Il “cuore energetico” del porto vecchio di Trieste era la centrale idrodinamica (con sistema idraulico), recentemente restaurata. Costruita tra il 1887 e il 1890, cessò la sua attività dopo quasi un secolo, nel 1988.
Quello di Trieste fu uno dei primi porti al mondo, assieme ad Amburgo, Buenos Aires, Calcutta e Genova, a dotarsi di una di una centrale idrodinamica. L’acqua sotto pressione, prodotta dalla centrale, veniva distribuita in tutto il porto attraverso 6.500m di condotte sotterranee, andando ad alimentare direttamente le gru da banchina, da capannone e i montacarichi.
La centrale idrodinamica è composta da vari corpi: 2 torri per gli accumulatori idraulici, che servivano a mantenere costante la pressione dell’acqua che azionava le gru e i montacarichi a circa 54 atmosfere; il corpo di fabbrica della sala macchine; la sala caldaie; un camino alto circa 40 metri, da cui uscivano i fumi di combustione del carbone che bruciava nelle caldaie; un deposito di carbone; un’officina per le riparazioni. L’insieme occupa un’area di circa 2.000 mq.

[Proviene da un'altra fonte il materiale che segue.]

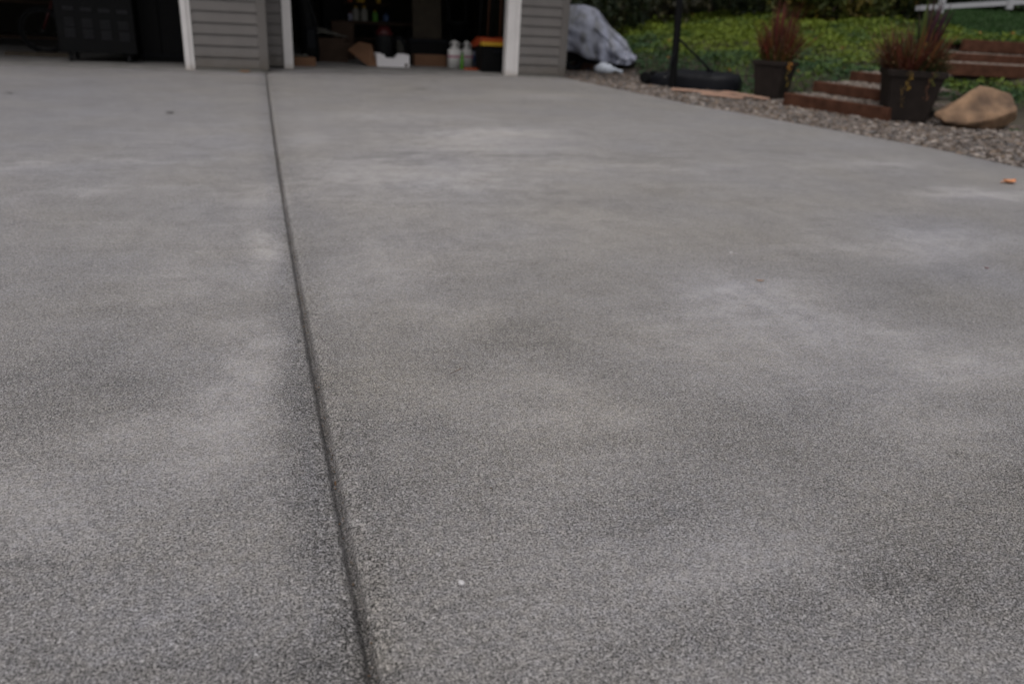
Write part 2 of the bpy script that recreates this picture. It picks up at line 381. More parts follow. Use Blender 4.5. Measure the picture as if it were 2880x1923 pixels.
for nm, arr in (('lite', lite), ('worn_vignette', worn_vignette), ('dirt', np.clip(dirt, 0, 1)), ('tint', tint)):
    at_ = me.attributes.new(nm, 'FLOAT', 'POINT'); at_.data.foreach_set('value', arr.astype(np.float32))
drive = link('driveway', me); drive.rotation_euler = (0, 0, A)
tag(drive, 'grey concrete driveway slab with one long tooled joint', 'driveway', kind='structure')

# ------------------------------------------------------------------ terrain
vline = [G(*p)[:2] for p in [(1640, 196), (1740, 206), (1850, 218), (2110, 262), (2240, 277), (2480, 322), (2640, 338), (2880, 366)]]
vline = [vline[0]+np.array([-1.2, 3.5])]+vline+[vline[-1]+np.array([.6, -1.6]), vline[-1]+np.array([.9, -9])]
vline = np.array(vline)
def vdist(x, y):        # how far beyond the planting line, positive on the hill side
    x = np.asarray(x, float); y = np.asarray(y, float); best = np.full(x.shape, 1e9); sgn = np.ones(x.shape)
    for a_, b_ in zip(vline[:-1], vline[1:]):
        d = b_-a_; L2 = d@d; t = np.clip(((x-a_[0])*d[0]+(y-a_[1])*d[1])/L2, 0, 1)
        dx, dy = x-a_[0]-t*d[0], y-a_[1]-t*d[1]; dd = np.hypot(dx, dy); cr = d[0]*dy-d[1]*dx
        up = dd < best; best = np.where(up, dd, best); sgn = np.where(up, np.sign(cr), sgn)
    return best*sgn
def sm(t): t = np.clip(t, 0, 1); return t*t*(3-2*t)
# timber steps: front left and right ends of each riser's top edge
steps = []
for k, (xl, yl, xr, yr, zt) in enumerate([(2205, 261, 2500, 304, .115), (2288, 229, 2510, 258, .235), (2392, 200, 2520, 214, .35)]):
    steps.append((G(xl, yl, zt), G(xr, yr, zt), zt))
for px_, py_, yy_ in ((2600, 173, 10.35), (2630, 146, 11.3), (2716, 111, 12.3)):
    p_ = AY(px_, py_, yy_); steps.append((p_, p_+np.array([2.7, .35, 0]), float(p_[2])))
def step_h(x, y):       # height of the flight at a point, or a large number off it
    out = np.full(np.shape(x), 9.)
    for k, (l, r_, zt) in enumerate(steps):
        d = (r_-l)[:2]; Ln = np.hypot(*d); d = d/Ln; n = np.array([-d[1], d[0]])
        t = (x-l[0])*d[0]+(y-l[1])*d[1]; s_ = (x-l[0])*n[0]+(y-l[1])*n[1]
        dep = 1.02
        out = np.where((t > -.02) & (t < Ln+.02) & (s_ > 0) & (s_ < dep), zt, out) if k == 0 else np.where((t > -.02) & (t < Ln+.02) & (s_ > 0) & (s_ < dep), zt, out)
    return out
def terr(x, y, cut=True):
    x = np.asarray(x, float); y = np.asarray(y, float); d = vdist(x, y)
    az_ = x/np.maximum(y, 1); f_ = 1-.5*sm((az_-.50)/.05)*(1-sm((az_-.625)/.03)*.8)
    rise = (.20*sm(d/.7)+.22*sm((d-.3)/2.2))*f_+.068*np.maximum(0, d-1.6)
    rise = np.minimum(rise, 2.2)
    ex = .085*np.clip(x-3.6, 0, 9)*sm((d-.6)/3.5)
    h = np.where(d > 0, rise+ex, 0)
    s3_, s5_ = steps[3][0], steps[5][0]
    g_ = sm((x-s3_[0]+.35)/.3)*(1-sm((x-s3_[0]-1.15)/.5))*(y < s3_[1]+.15)
    h = h*(1-g_)+np.minimum(h, .02+.16*sm((d-.2)/1.5))*g_
    g_ = sm((x-s3_[0]-.1)/.4)*(y >= s3_[1]+.1)
    h = h*(1-g_)+np.minimum(h, float(s5_[2])-.12+.1*np.maximum(0, y-s5_[1]-.9))*g_
    if cut:
        s_ = step_h(x, y); h = np.where(s_ < 5, np.minimum(h, s_-.05), h)
    return h-.035
xs = np.concatenate([np.arange(-60, -12, 4), np.arange(-12, 0, 1.), np.arange(0, 14, .12), np.arange(14, 30, 1.), np.arange(30, 90, 6)])
ys = np.concatenate([np.arange(-40, -4, 4), np.arange(-4, 3, .5), np.arange(3, 24, .12), np.arange(24, 40, 1.), np.arange(40, 120, 8)])
X, Y = np.meshgrid(xs, ys); Z = terr(X, Y)
far = np.clip((np.hypot(X, Y)-40)/60, 0, 1); Z = Z-.0*far
V2 = np.stack([X, Y, Z], -1).reshape(-1, 3); nr2, nc2 = X.shape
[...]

La facciata è semplice e classicheggiante, sovrastata da timpani alle estremità; l’edificio, massiccio, solido e funzionale, abbellito da misurate decorazioni, appartiene alla corrente dell’eclettismo, ma nella variante più sobria destinata all’architettura industriale. Con il recente restauro si è deciso di dipingere l’edificio, in origine bianco, in “giallo Austria”, quasi un omaggio alle origini asburgiche del Porto Vecchio. Oggi la struttura è un polo museale.